ABD ablukası: Küba halkına karşı girişilmiş bir soykırım teşebbüsü
Küba’ya uygulanan ablukaya dönük benzer bir net değerlendirme, yaklaşık bir yıl önce, uluslararası hukuk profesörü Prof. Norman Paech’in koordinasyonuyla Avrupa Parlamentosu’nda gerçekleştirilen uluslararası bir mahkemeden geldi. Bu mahkemenin kararında şöyle denildi:
“Abluka, doğrudan ve dolaylı olarak çok sayıda insanın hayatını kaybetmesine yol açtı ve ABD’nin, Küba halkı boyun eğmeye karar vermediği sürece bu ablukayı sürdürme kararı, ABD’nin Küba halkının en azından bir kısmının fiziksel olarak yok edilmesini amaçlayan önlemleri devam ettirme konusunda kararlı olduğunu gösteriyor. Bu tür bir tutum, soykırım suçunun unsurlarını taşıyor olabilir.”
Brüksel mahkemesinin bu kararına göre BM kararları, uluslararası ve ulusal kuruluşların sayısız çağrıları ve bilimsel analizler tamamen doğrulandı:
“Çok sayıda yaptırım ve bunlara temel oluşturan ABD yasaları hukuka aykırıdır ve kaldırılmalıdır. ABD, Küba devletine, şirketlerine ve vatandaşlarına verdiği zarardan sorumlu tutulmalıdır.”

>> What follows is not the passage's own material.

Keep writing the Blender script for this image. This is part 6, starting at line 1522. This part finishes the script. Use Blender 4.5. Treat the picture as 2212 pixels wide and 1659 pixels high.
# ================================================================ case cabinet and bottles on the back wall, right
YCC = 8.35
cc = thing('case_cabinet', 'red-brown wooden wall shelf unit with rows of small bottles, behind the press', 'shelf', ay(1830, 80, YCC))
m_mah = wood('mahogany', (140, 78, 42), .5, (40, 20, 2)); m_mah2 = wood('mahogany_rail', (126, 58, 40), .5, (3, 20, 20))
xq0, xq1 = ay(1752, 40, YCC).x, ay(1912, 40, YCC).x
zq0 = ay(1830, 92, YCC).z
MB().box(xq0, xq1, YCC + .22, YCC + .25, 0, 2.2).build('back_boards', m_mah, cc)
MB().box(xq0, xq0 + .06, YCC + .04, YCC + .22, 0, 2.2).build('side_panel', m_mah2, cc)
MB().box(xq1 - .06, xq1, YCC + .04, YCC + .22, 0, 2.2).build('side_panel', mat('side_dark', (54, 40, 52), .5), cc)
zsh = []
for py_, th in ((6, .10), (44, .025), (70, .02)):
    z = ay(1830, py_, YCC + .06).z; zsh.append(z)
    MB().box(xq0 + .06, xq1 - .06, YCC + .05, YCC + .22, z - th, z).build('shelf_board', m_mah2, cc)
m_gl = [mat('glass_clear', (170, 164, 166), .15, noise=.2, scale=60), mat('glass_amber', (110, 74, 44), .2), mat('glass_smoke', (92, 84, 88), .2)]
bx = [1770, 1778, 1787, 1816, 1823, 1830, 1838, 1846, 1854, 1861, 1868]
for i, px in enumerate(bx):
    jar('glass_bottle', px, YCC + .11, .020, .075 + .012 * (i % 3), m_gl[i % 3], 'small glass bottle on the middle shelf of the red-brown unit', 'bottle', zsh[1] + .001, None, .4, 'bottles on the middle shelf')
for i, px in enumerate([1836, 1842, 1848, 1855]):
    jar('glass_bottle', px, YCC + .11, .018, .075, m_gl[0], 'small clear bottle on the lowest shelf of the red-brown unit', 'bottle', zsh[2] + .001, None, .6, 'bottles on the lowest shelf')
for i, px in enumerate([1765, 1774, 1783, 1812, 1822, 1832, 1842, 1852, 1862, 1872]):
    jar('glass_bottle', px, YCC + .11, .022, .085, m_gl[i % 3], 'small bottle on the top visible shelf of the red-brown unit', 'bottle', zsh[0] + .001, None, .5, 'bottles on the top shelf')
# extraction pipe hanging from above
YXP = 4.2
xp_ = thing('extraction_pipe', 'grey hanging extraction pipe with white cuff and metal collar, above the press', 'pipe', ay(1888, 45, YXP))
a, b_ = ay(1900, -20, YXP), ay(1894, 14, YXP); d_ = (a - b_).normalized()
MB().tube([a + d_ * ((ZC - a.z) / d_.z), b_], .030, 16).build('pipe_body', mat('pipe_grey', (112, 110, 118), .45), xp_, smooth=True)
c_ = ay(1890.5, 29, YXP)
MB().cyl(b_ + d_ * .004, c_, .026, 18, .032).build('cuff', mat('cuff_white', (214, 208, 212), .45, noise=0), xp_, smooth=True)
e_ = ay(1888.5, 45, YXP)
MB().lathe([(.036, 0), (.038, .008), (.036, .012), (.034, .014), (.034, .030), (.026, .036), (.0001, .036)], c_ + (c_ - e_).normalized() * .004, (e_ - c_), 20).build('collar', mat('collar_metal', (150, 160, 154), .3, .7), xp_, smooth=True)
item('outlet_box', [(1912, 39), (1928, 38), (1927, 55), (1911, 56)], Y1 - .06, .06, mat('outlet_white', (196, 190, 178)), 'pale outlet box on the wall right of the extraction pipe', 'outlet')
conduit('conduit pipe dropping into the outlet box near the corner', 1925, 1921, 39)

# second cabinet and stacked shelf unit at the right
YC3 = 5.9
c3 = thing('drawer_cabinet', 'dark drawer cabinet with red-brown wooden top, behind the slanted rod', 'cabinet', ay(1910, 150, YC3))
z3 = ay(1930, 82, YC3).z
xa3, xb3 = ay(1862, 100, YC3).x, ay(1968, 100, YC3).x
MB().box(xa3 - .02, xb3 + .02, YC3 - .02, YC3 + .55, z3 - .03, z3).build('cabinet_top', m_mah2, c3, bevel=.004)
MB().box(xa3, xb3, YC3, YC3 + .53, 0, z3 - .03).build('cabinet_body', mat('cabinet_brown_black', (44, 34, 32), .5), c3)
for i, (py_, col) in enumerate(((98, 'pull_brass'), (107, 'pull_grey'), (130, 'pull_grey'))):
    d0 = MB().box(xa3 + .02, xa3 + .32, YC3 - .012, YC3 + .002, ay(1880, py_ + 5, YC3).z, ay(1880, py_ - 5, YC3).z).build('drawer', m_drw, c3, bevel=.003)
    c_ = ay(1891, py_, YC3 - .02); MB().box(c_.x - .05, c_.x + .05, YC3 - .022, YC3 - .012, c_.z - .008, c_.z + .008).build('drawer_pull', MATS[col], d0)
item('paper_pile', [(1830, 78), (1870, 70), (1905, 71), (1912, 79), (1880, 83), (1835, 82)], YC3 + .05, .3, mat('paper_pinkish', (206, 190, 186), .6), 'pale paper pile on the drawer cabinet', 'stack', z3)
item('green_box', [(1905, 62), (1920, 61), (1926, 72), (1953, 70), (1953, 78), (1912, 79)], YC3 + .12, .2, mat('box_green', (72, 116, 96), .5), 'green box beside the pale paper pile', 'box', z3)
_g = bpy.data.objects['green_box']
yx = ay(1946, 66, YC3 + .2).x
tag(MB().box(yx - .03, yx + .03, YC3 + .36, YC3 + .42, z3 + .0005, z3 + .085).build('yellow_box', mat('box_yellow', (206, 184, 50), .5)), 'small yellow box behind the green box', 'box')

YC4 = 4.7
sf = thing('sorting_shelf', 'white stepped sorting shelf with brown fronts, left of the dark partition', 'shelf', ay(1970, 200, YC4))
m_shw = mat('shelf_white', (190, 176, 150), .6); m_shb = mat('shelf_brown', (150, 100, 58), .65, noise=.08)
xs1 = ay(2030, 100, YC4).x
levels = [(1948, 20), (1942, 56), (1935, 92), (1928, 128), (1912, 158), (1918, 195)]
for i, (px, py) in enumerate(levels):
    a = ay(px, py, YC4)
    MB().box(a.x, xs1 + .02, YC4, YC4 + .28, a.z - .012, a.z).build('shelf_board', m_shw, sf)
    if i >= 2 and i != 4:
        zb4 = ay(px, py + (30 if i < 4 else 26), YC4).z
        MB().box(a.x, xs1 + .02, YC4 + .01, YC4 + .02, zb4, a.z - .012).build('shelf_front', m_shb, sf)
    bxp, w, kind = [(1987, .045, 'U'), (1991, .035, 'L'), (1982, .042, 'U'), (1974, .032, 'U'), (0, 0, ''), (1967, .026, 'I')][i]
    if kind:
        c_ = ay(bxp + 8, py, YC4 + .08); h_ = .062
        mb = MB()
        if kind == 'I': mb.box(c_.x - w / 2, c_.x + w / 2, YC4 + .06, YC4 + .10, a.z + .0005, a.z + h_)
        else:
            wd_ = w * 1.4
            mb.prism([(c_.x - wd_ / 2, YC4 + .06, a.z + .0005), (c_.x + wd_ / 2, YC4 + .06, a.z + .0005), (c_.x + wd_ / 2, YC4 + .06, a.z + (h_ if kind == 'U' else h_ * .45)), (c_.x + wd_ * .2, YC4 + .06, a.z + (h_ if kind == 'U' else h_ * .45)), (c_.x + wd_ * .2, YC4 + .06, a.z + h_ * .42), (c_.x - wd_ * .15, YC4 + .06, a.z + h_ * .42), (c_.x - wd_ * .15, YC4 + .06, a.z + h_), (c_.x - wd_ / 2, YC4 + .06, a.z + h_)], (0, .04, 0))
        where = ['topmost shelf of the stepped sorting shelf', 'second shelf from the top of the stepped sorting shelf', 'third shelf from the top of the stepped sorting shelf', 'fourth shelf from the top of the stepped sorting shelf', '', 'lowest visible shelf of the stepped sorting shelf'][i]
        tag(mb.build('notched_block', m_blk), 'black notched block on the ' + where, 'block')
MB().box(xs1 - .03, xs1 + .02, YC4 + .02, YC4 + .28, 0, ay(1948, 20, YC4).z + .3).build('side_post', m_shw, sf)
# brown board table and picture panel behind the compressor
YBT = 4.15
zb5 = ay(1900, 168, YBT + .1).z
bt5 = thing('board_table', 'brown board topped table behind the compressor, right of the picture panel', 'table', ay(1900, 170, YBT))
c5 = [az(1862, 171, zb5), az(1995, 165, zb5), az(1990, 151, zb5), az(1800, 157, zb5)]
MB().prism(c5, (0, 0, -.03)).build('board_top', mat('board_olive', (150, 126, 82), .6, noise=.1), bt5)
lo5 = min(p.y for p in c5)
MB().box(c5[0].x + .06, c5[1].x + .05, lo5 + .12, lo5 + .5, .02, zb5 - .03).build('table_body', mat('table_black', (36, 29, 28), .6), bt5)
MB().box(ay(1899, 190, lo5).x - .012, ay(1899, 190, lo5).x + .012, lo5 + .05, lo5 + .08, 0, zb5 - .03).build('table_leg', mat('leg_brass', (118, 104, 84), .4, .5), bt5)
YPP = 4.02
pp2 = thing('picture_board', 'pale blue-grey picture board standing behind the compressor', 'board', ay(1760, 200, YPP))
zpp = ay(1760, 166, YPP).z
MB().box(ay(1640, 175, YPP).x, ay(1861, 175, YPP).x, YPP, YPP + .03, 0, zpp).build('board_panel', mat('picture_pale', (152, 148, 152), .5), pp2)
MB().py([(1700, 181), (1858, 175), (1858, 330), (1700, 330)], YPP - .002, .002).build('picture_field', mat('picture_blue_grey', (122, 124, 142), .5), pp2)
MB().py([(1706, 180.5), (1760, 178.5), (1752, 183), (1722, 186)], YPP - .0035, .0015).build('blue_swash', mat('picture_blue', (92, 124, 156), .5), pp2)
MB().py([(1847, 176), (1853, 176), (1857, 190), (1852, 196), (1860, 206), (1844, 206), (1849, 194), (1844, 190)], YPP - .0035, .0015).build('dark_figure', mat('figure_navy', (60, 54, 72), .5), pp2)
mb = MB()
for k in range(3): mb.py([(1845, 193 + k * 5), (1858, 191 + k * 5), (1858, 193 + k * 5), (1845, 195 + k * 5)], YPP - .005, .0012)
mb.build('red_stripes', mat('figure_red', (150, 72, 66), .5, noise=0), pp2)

Geçtiğimiz günlerde, Küba Dışişleri Bakanı Bruno Rodríguez Parrilla, ABD ablukasının sonuçlarına dair güncel raporu sundu. Bu rapor, Mart 2023 ile Nisan 2024 arasındaki dönemde Küba’da meydana gelen maddi zararları ve kısıtlamaları kapsıyor.
Rapora göre, söz konusu dönemde meydana gelen zararlar beş milyar ABD dolarını aştı. Raporda ayrıca, özellikle Batı Avrupa’da olmak üzere dünya çapında Küba ile işbirliği yapan aktörleri ve işbirliklerini etkileyen “sınır ötesi etkiler” de ele alındı. Bu rapor, BM Genel Kurulu’nun 30 Ekim’de New York’ta oylayacağı ablukanın kaldırılmasına yönelik yeni bir BM kararı için temel teşkil ediyor.
İmparatorluğun cehaleti ve kibirli tavrı
Her yıl yapılan bu BM oylamalarında, ABD hükümeti sürekli olarak tüm dünyadan izole olmuş bir şekilde eleştirilerin hedefi oluyor. Buna rağmen, ABD, Küba’ya yönelik yaptırımlarını azaltmak ya da durdurmak bir yana, tam tersine daha da sertleştirdi. Öyle ki, Başkan Trump döneminde, Küba keyfi bir şekilde “Terörizmin Devlet Sponsorları” (State Sponsors of Terrorism, SSoT) listesine alındı. Bu durum, Küba’yı ve onunla iş yapan herkesi sert tek taraflı yaptırımlara maruz bıraktı. Şimdi ise Birleşmiş Milletler’den bir uzman grubu, ABD yönetimini bu tutumu gözden geçirmeye çağırdı. ABD’nin “terör destekçisi” olarak damgaladığı devletler ve bu ülkelerin halkları, bu listeye alınmaları nedeniyle zaten uygulanmakta olan yaptırımlara ek olarak daha da fazla zarar görüyor. BM uzman grubu, SSoT listesine alınmanın, gıda hakkı, sağlık hakkı, eğitim hakkı, iktisadi ve sosyal haklar, yaşam hakkı ve kalkınma hakkı dahil olmak üzere temel insan haklarını ciddi biçimde olumsuz etkilediğine dikkat çekti. Bu nitelendirme, tamamen ABD hükümeti tarafından tek taraflı olarak yapılıyor ve bu duruma BM uzmanları, “devletlerin egemen eşitliği, devletlerin içişlerine müdahale etmeme ve uluslararası anlaşmazlıkların barışçıl yollarla çözülmesi” gibi uluslararası hukukun temel ilkelerine aykırıdır,” yorumunu yaptı.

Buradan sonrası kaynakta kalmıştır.